• GIVEN TASK:
The lines below are to be quoted exactly, from the first through the one that contains "tag(finish(bm, 'straw', M['straw'], None, 0, 2, 60), 'long".

• DATA SUPPLIED:

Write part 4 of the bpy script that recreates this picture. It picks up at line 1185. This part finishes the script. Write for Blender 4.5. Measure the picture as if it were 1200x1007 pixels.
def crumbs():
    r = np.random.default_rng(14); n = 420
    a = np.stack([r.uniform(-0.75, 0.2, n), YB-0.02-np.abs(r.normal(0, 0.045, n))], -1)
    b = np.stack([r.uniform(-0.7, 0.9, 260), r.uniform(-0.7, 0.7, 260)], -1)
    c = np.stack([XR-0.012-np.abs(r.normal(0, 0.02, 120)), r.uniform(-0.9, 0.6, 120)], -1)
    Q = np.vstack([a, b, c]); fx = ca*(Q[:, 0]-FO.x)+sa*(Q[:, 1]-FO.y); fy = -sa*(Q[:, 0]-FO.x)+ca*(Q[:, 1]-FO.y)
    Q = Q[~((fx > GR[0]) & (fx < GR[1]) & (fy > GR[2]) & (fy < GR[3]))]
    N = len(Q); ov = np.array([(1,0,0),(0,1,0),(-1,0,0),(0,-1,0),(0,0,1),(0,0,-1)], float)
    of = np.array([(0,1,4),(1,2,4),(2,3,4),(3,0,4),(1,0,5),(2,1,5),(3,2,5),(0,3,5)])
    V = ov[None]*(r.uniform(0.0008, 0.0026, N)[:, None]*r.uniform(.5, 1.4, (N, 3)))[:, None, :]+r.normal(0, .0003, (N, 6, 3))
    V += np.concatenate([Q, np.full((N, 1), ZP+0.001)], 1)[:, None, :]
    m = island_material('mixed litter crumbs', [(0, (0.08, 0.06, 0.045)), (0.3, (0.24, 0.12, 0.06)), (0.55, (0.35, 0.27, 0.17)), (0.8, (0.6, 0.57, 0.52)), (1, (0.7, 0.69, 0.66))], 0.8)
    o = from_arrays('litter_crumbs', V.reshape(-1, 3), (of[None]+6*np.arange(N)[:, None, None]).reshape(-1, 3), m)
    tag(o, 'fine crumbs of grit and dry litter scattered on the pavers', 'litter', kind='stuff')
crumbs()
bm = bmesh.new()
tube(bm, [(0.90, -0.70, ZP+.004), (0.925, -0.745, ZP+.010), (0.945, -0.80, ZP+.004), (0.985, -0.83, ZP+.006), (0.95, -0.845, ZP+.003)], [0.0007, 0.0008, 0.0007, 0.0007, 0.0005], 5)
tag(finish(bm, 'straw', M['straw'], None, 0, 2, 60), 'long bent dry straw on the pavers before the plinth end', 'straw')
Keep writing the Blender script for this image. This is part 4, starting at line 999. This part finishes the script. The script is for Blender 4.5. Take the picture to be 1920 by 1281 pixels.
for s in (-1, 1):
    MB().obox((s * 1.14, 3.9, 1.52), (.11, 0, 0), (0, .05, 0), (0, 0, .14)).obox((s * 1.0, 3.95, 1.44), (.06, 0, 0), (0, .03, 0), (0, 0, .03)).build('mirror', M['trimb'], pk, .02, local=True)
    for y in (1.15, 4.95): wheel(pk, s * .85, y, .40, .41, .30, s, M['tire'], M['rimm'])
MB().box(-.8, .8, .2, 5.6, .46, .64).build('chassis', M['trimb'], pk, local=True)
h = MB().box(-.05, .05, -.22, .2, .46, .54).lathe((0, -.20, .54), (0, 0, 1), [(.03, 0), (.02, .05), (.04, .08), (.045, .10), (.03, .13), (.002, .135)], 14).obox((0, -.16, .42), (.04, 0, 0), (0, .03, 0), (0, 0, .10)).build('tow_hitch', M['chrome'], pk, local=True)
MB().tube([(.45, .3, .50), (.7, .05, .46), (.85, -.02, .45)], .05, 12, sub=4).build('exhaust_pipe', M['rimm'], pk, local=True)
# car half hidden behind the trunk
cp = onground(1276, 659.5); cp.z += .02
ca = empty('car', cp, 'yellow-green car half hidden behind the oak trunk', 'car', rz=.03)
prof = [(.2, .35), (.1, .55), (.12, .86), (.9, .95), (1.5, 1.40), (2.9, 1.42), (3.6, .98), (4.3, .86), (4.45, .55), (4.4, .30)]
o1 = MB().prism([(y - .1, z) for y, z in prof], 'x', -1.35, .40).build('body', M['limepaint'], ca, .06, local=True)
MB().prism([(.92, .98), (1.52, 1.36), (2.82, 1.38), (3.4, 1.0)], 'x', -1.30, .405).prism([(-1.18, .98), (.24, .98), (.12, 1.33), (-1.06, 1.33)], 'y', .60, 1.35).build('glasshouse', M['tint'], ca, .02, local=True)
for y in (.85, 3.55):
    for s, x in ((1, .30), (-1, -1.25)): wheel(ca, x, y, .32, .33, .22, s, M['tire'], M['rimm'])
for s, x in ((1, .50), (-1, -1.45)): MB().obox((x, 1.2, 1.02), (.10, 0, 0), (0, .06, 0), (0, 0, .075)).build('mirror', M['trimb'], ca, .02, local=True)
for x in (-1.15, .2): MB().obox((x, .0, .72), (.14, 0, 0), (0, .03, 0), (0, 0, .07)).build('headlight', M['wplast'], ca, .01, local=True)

• EXERCISE ANSWER:
Write part 4 of the bpy script that recreates this picture. It picks up at line 1185. This part finishes the script. Write for Blender 4.5. Measure the picture as if it were 1200x1007 pixels.
def crumbs():
    r = np.random.default_rng(14); n = 420
    a = np.stack([r.uniform(-0.75, 0.2, n), YB-0.02-np.abs(r.normal(0, 0.045, n))], -1)
    b = np.stack([r.uniform(-0.7, 0.9, 260), r.uniform(-0.7, 0.7, 260)], -1)
    c = np.stack([XR-0.012-np.abs(r.normal(0, 0.02, 120)), r.uniform(-0.9, 0.6, 120)], -1)
    Q = np.vstack([a, b, c]); fx = ca*(Q[:, 0]-FO.x)+sa*(Q[:, 1]-FO.y); fy = -sa*(Q[:, 0]-FO.x)+ca*(Q[:, 1]-FO.y)
    Q = Q[~((fx > GR[0]) & (fx < GR[1]) & (fy > GR[2]) & (fy < GR[3]))]
    N = len(Q); ov = np.array([(1,0,0),(0,1,0),(-1,0,0),(0,-1,0),(0,0,1),(0,0,-1)], float)
    of = np.array([(0,1,4),(1,2,4),(2,3,4),(3,0,4),(1,0,5),(2,1,5),(3,2,5),(0,3,5)])
    V = ov[None]*(r.uniform(0.0008, 0.0026, N)[:, None]*r.uniform(.5, 1.4, (N, 3)))[:, None, :]+r.normal(0, .0003, (N, 6, 3))
    V += np.concatenate([Q, np.full((N, 1), ZP+0.001)], 1)[:, None, :]
    m = island_material('mixed litter crumbs', [(0, (0.08, 0.06, 0.045)), (0.3, (0.24, 0.12, 0.06)), (0.55, (0.35, 0.27, 0.17)), (0.8, (0.6, 0.57, 0.52)), (1, (0.7, 0.69, 0.66))], 0.8)
    o = from_arrays('litter_crumbs', V.reshape(-1, 3), (of[None]+6*np.arange(N)[:, None, None]).reshape(-1, 3), m)
    tag(o, 'fine crumbs of grit and dry litter scattered on the pavers', 'litter', kind='stuff')
crumbs()
bm = bmesh.new()
tube(bm, [(0.90, -0.70, ZP+.004), (0.925, -0.745, ZP+.010), (0.945, -0.80, ZP+.004), (0.985, -0.83, ZP+.006), (0.95, -0.845, ZP+.003)], [0.0007, 0.0008, 0.0007, 0.0007, 0.0005], 5)
tag(finish(bm, 'straw', M['straw'], None, 0, 2, 60), 'long bent dry straw on the pavers before the plinth end', 'straw')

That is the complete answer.